▶ _Work to complete_
Quote the data below in full, minus the images.

----- Provided material -----

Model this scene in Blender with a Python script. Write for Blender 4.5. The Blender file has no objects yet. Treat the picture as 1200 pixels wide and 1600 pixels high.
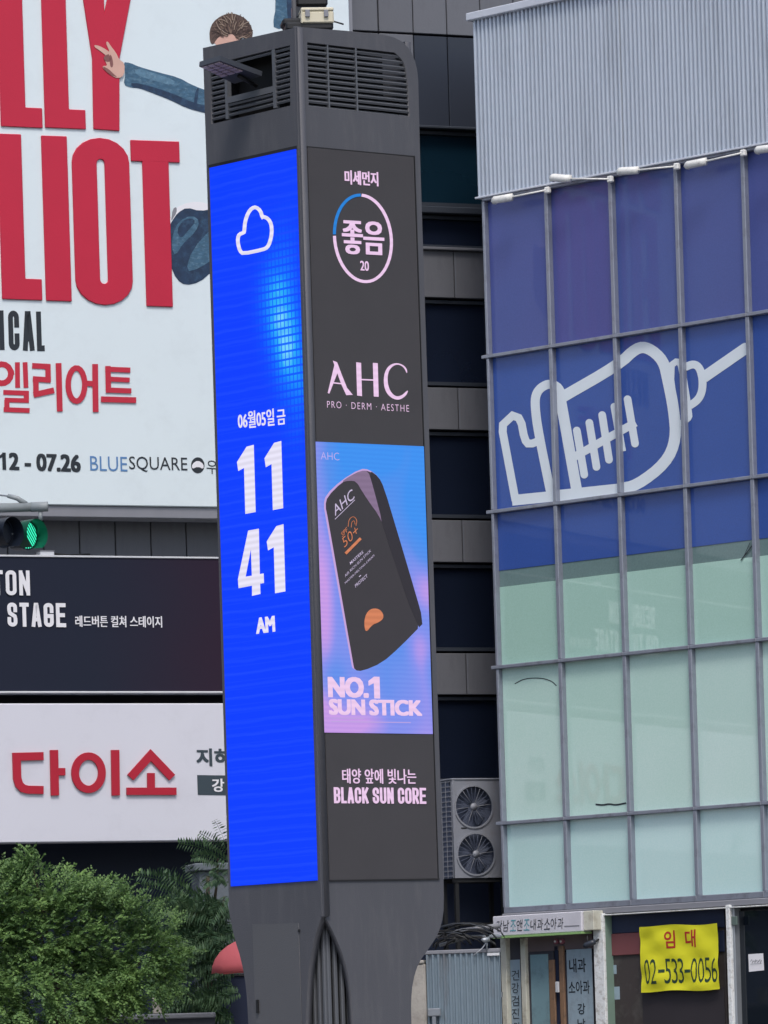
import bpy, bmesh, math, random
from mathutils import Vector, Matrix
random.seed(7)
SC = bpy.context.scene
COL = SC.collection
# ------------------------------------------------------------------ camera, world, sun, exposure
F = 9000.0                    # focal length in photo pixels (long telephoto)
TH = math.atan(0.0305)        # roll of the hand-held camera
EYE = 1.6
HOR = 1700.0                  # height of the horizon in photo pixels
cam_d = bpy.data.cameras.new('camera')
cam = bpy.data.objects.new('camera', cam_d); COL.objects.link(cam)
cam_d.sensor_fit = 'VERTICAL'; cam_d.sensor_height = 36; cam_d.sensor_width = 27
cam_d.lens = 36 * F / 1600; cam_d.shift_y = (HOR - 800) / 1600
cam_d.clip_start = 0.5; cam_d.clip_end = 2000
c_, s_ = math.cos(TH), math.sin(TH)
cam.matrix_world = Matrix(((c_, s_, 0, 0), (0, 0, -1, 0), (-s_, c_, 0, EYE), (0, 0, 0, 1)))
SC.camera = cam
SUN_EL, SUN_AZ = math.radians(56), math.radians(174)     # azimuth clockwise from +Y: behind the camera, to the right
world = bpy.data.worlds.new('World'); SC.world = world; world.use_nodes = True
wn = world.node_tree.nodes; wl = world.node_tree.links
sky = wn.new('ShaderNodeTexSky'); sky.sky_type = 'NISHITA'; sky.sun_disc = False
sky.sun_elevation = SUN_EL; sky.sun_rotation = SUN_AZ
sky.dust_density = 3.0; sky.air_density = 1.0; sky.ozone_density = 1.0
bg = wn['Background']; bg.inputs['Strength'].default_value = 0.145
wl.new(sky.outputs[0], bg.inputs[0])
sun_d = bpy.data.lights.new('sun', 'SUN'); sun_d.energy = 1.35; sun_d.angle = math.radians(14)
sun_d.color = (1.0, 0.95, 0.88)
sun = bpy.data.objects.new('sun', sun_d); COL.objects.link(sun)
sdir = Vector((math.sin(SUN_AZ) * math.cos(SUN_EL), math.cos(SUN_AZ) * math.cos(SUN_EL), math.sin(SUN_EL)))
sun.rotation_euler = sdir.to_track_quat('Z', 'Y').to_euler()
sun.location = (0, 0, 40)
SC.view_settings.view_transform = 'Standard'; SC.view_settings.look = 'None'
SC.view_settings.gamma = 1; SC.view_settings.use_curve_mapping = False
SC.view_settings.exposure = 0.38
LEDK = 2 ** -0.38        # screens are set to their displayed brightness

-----

▶ _Reply_
Model this scene in Blender with a Python script. Write for Blender 4.5. The Blender file has no objects yet. Treat the picture as 1200 pixels wide and 1600 pixels high.
import bpy, bmesh, math, random
from mathutils import Vector, Matrix
random.seed(7)
SC = bpy.context.scene
COL = SC.collection
# ------------------------------------------------------------------ camera, world, sun, exposure
F = 9000.0                    # focal length in photo pixels (long telephoto)
TH = math.atan(0.0305)        # roll of the hand-held camera
EYE = 1.6
HOR = 1700.0                  # height of the horizon in photo pixels
cam_d = bpy.data.cameras.new('camera')
cam = bpy.data.objects.new('camera', cam_d); COL.objects.link(cam)
cam_d.sensor_fit = 'VERTICAL'; cam_d.sensor_height = 36; cam_d.sensor_width = 27
cam_d.lens = 36 * F / 1600; cam_d.shift_y = (HOR - 800) / 1600
cam_d.clip_start = 0.5; cam_d.clip_end = 2000
c_, s_ = math.cos(TH), math.sin(TH)
cam.matrix_world = Matrix(((c_, s_, 0, 0), (0, 0, -1, 0), (-s_, c_, 0, EYE), (0, 0, 0, 1)))
SC.camera = cam
SUN_EL, SUN_AZ = math.radians(56), math.radians(174)     # azimuth clockwise from +Y: behind the camera, to the right
world = bpy.data.worlds.new('World'); SC.world = world; world.use_nodes = True
wn = world.node_tree.nodes; wl = world.node_tree.links
sky = wn.new('ShaderNodeTexSky'); sky.sky_type = 'NISHITA'; sky.sun_disc = False
sky.sun_elevation = SUN_EL; sky.sun_rotation = SUN_AZ
sky.dust_density = 3.0; sky.air_density = 1.0; sky.ozone_density = 1.0
bg = wn['Background']; bg.inputs['Strength'].default_value = 0.145
wl.new(sky.outputs[0], bg.inputs[0])
sun_d = bpy.data.lights.new('sun', 'SUN'); sun_d.energy = 1.35; sun_d.angle = math.radians(14)
sun_d.color = (1.0, 0.95, 0.88)
sun = bpy.data.objects.new('sun', sun_d); COL.objects.link(sun)
sdir = Vector((math.sin(SUN_AZ) * math.cos(SUN_EL), math.cos(SUN_AZ) * math.cos(SUN_EL), math.sin(SUN_EL)))
sun.rotation_euler = sdir.to_track_quat('Z', 'Y').to_euler()
sun.location = (0, 0, 40)
SC.view_settings.view_transform = 'Standard'; SC.view_settings.look = 'None'
SC.view_settings.gamma = 1; SC.view_settings.use_curve_mapping = False
SC.view_settings.exposure = 0.38
LEDK = 2 ** -0.38        # screens are set to their displayed brightness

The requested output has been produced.